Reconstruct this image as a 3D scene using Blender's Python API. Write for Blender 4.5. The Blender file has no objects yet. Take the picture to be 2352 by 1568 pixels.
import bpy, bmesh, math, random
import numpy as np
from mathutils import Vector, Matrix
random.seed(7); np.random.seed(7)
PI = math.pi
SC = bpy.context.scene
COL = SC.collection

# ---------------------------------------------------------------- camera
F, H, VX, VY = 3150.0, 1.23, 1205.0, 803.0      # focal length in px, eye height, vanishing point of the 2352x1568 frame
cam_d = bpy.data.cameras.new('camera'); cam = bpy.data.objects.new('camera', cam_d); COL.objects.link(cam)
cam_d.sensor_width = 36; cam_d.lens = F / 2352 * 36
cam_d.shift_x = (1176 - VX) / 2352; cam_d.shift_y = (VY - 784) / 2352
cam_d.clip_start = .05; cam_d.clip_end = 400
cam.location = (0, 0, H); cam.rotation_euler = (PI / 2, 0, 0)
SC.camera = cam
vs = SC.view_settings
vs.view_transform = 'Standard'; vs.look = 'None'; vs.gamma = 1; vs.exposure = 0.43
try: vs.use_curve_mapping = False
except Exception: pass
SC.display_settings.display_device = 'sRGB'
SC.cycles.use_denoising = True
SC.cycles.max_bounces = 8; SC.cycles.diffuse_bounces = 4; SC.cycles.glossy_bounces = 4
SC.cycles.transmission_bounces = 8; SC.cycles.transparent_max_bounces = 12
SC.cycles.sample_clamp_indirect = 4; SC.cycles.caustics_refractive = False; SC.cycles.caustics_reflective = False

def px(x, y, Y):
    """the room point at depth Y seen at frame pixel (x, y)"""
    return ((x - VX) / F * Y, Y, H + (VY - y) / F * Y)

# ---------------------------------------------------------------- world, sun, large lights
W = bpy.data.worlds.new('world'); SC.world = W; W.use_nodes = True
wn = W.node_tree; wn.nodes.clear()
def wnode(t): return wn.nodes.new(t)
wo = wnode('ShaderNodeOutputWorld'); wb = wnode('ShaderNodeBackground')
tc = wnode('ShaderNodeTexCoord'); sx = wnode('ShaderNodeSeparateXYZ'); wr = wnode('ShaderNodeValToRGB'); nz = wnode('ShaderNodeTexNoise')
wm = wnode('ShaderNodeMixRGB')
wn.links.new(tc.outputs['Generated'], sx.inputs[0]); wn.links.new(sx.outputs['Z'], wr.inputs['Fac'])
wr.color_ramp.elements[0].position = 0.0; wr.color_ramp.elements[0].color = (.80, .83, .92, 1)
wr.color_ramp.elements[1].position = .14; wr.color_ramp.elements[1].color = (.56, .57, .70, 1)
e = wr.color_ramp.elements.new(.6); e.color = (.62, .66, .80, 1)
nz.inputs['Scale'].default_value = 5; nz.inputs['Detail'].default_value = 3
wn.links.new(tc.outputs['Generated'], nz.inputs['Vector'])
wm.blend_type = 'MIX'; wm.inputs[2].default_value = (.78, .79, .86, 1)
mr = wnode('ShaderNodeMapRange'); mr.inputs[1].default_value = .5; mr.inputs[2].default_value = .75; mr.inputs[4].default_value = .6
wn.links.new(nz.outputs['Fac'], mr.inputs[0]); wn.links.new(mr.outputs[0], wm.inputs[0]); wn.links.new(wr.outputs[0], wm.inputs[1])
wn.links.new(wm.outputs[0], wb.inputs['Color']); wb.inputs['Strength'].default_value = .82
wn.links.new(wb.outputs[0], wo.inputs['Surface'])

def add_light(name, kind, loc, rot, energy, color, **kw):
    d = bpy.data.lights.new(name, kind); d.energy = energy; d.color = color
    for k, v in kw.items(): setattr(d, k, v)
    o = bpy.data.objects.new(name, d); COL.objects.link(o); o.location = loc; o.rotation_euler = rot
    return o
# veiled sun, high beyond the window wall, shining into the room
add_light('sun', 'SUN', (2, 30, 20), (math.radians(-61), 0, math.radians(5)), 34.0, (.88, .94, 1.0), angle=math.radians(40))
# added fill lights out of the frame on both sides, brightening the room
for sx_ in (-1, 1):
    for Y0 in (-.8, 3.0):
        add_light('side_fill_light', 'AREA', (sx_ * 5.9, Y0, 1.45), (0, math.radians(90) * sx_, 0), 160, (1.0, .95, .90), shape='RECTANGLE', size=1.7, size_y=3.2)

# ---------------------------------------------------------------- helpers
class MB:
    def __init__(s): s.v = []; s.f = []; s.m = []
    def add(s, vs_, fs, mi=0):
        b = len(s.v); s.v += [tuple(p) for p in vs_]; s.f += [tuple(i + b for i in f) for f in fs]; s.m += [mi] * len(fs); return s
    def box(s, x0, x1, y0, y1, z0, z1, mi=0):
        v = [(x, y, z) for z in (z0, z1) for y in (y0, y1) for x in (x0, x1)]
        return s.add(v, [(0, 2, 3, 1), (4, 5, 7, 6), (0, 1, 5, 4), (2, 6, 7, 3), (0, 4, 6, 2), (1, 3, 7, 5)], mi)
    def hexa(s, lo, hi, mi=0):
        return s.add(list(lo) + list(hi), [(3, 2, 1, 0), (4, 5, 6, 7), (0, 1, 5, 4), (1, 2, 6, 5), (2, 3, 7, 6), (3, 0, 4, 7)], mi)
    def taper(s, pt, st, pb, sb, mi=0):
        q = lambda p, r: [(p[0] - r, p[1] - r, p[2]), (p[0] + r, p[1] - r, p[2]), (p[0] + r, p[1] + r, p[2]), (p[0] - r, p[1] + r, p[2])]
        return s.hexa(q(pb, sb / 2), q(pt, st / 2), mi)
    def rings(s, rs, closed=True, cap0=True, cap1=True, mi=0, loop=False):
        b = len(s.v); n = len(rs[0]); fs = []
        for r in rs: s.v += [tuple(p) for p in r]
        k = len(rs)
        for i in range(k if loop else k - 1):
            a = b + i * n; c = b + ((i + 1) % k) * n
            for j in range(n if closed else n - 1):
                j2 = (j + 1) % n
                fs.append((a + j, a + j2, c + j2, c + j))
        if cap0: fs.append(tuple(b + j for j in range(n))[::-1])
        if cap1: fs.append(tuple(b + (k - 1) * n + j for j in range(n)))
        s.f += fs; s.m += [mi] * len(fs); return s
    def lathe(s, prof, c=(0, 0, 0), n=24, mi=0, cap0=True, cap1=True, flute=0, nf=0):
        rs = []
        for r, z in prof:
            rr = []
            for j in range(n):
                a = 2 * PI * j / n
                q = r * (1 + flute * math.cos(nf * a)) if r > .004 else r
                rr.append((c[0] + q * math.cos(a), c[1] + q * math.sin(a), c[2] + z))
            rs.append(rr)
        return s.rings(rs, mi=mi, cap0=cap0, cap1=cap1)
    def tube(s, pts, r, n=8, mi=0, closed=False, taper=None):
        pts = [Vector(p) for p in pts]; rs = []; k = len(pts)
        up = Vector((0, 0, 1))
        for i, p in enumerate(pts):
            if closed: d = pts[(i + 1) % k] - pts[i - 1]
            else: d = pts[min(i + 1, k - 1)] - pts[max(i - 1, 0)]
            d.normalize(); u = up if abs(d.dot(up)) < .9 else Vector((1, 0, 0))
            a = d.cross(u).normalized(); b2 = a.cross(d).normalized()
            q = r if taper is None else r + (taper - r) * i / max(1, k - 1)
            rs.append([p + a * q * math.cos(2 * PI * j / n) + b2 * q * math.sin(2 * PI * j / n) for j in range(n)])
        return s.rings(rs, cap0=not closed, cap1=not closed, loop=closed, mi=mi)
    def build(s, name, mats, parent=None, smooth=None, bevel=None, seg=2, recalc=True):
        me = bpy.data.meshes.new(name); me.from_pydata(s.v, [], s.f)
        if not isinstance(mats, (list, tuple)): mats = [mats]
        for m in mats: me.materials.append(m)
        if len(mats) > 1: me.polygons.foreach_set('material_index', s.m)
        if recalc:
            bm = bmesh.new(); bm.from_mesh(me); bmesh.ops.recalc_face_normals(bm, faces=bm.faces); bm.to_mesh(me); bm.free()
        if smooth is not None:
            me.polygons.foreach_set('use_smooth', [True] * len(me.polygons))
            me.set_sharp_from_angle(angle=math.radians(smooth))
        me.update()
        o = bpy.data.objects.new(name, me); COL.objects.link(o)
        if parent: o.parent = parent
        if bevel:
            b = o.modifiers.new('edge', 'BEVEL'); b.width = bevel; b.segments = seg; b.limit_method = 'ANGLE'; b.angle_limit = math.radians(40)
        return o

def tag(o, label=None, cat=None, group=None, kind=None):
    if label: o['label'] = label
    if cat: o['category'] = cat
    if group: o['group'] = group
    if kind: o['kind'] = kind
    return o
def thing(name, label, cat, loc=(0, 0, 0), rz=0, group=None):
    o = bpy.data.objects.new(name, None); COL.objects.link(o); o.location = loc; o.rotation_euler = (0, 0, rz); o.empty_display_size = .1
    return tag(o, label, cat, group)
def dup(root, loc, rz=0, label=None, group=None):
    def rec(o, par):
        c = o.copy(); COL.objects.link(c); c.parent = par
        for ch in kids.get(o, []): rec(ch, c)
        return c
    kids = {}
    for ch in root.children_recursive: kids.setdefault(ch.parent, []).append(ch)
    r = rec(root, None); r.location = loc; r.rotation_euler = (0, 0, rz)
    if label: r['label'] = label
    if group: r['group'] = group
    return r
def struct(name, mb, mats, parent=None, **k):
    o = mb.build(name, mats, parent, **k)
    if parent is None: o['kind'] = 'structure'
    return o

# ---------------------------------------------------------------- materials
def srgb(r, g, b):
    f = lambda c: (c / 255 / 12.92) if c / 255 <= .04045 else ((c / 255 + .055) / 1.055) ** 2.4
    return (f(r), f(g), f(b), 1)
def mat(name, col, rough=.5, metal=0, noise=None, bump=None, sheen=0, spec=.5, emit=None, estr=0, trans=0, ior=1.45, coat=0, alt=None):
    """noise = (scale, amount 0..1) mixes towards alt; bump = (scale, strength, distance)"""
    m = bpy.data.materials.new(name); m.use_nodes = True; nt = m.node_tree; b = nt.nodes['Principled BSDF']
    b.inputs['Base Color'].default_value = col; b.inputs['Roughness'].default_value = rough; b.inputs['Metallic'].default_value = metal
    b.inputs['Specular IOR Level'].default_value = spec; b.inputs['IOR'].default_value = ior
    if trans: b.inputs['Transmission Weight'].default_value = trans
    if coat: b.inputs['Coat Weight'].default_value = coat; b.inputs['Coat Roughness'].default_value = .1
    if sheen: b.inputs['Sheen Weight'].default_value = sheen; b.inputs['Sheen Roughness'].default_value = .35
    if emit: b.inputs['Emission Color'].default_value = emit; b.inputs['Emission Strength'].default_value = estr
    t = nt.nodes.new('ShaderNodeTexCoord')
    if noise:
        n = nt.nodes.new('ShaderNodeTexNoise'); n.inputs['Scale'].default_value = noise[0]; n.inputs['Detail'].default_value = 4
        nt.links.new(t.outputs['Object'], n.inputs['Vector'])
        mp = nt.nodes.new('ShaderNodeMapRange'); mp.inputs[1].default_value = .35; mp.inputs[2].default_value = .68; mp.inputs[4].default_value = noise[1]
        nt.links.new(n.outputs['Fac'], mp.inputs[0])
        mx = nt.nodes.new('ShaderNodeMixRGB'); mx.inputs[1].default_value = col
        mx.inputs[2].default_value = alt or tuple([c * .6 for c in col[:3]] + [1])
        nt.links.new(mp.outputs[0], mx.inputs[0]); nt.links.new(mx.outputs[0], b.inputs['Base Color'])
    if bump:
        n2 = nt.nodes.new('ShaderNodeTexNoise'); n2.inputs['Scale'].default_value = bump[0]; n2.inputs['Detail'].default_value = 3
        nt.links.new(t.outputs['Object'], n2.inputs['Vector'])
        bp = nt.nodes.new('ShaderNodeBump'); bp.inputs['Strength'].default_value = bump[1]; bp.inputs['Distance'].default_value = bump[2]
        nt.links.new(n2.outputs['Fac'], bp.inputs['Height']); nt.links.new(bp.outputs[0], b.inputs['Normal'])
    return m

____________

• Request: Exactly repeat the lines running from the top of the listing to the line bearing "COL = SC.collection", both of those lines included, and only them.

• Reply:
Reconstruct this image as a 3D scene using Blender's Python API. Write for Blender 4.5. The Blender file has no objects yet. Take the picture to be 2352 by 1568 pixels.
import bpy, bmesh, math, random
import numpy as np
from mathutils import Vector, Matrix
random.seed(7); np.random.seed(7)
PI = math.pi
SC = bpy.context.scene
COL = SC.collection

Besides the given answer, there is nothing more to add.